28% of city households have car
ALMOST a third of Shanghai households have at least one car, and demand is still growing, according to a comprehensive city transport study published yesterday.
Last October, 28 percent of Shanghai households had at least one car — a total of nearly 3.2 million, the fifth comprehensive study by the Shanghai Transportation Commission found.
This was almost double the number of cars in the city in 2009, when the fourth study was conducted.
And there are no signs of this abating, the survey found.
It found that 8 percent of existing car owners and 10 percent of households that don’t have a car planned to buy a new vehicle within two years.
This would see an extra 400,000 cars of Shanghai’s roads every year.
Yet the city only issues 100,000 car plates a year, through auction.
This sees many car owners resort to non-local car plates, even though vehicles with these face restrictions on city roads.
Nearly 1 million cars in Shanghai have non-local plates.
Meanwhile, the shortage of parking spaces in residential areas is increasingly apparent, the survey found.
Shanghai has only 640,000 parking spaces in downtown residential areas, while demand is for 1.33 million.
This has seen motorists park at roadsides near their homes or in non-residential car parks.
Inevitably, the increase in cars number has brought pressure to the city’s roads.
The study found that there is congestion in downtown areas as early as 7am, while the speed on some roads has fallen below 10 miles an hour.

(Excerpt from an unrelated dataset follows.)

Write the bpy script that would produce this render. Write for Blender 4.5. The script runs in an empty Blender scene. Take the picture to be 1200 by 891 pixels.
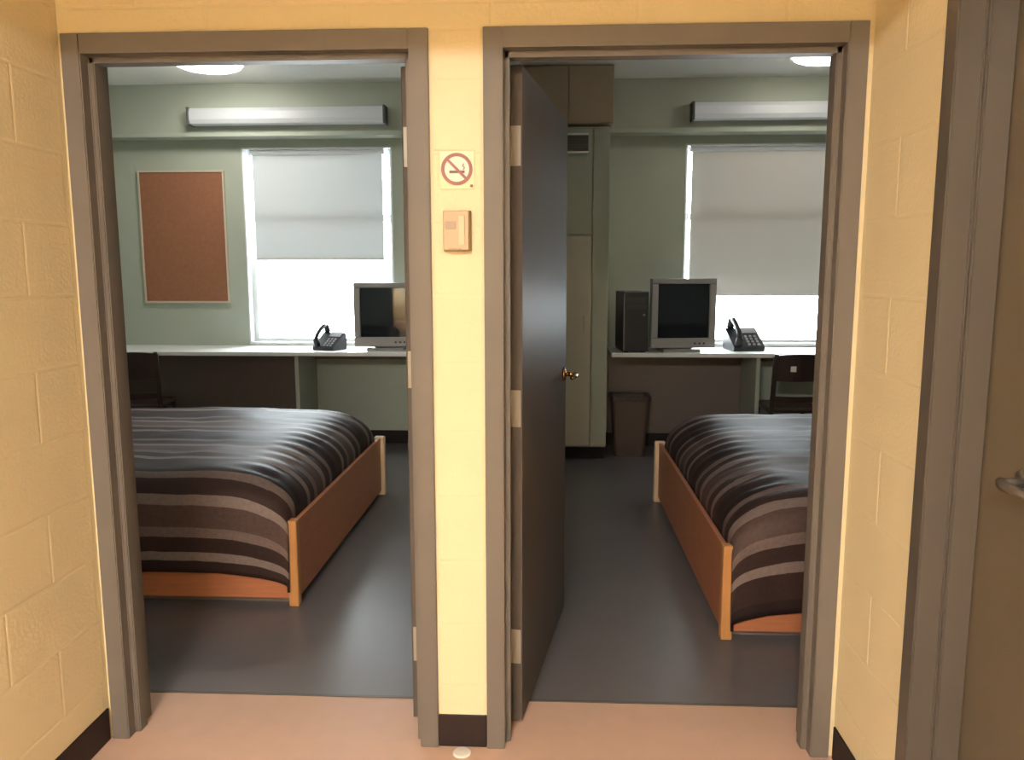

To ease congestion, in April, Shanghai banned vehicles with out-of-town plates from using the city’s expressways during rush hour.
This has proved effective, said officials.
They point out that the city was ranked the eighth-most congested city in China in the second quarter.
For the previous six quarters it had been among the top three most congested cities.
But as more vehicles take to the roads the situation is set to worsen again.
“The policy works for now, but its effect will reduce as time passes,” Xue Meigeng, a researcher with the city’s transport planning institution told Shanghai Daily.
Not surprising considering the popularity of online shopping, the study found that the delivery industry is thriving.
Some 100 million packages were delivered each day in Shanghai in 2014, 2.8 times the 2009 figure.